Wednesday, April 11, 2007

Designing Schools for the Present Age: Thoughts on a Recent Editorial by Bill Gates

An older post from the Eide Neurolearning Blog: Designing Schools for the Present Age: Thoughts on a Recent Editorial by Bill Gates. They actually agreed with most of what Gates had proposed, which surprised me at first -- I remember dismissing it at the time because he was basically insisting that every kids should go to university, which I just don't believe. But anyway, the Eides push those ideas further into the realm of individualized learning plans, and I thought they were especially on track with questioning these three assumptions about traditional education:

"· The notion that all students should master a core body of information at the same rates and in the same ways, using identical educational materials and informational pathways. Basic skills can be acquired in many ways, and each child's instruction should be tailored to his or her optimal learning style.
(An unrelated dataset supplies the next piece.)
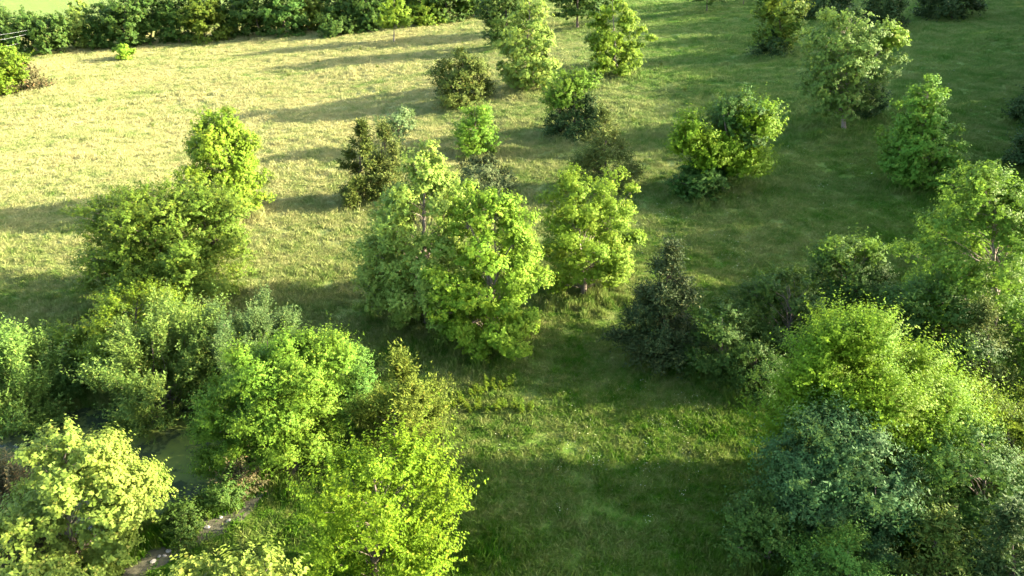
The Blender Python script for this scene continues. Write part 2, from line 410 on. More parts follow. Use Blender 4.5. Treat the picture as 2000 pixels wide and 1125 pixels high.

· The notion that students are best educated in age-based cohorts. The rates at which children develop vary as greatly as their learning styles, and clustering by age makes no more sense than clustering by height or weight. The whole notion of grade-levels is equally questionable. There is no reason to assume that each year every child should make identical progress in all subject areas, nor is there any justification to prevent a child from making progress in one subject (e.g., math) because he is having difficulty in another (e.g., reading). Flexible, modular instruction could eliminate this problem.

· The notion that lecture-based classroom instruction should be the primary--even a major--route of learning for all students is unsupported by data on children's learning styles. For enormous numbers of children lecture time is not only a waste but a strong provoker of misbehavior and dissatisfaction of school."

Tuesday, April 10, 2007

Only Connect

Anyone know what ever happened to Stephen Harlow's Only Connect? I was thinking about some his stuff from a couple of years ago, then went googling and couldn't find anything recent from him -- any clues?

Update: I got a great e-mail from Stephen in NZ and he's doing well. He's got most of Only Connect archived on the site he's set up for his digital storytelling sideline.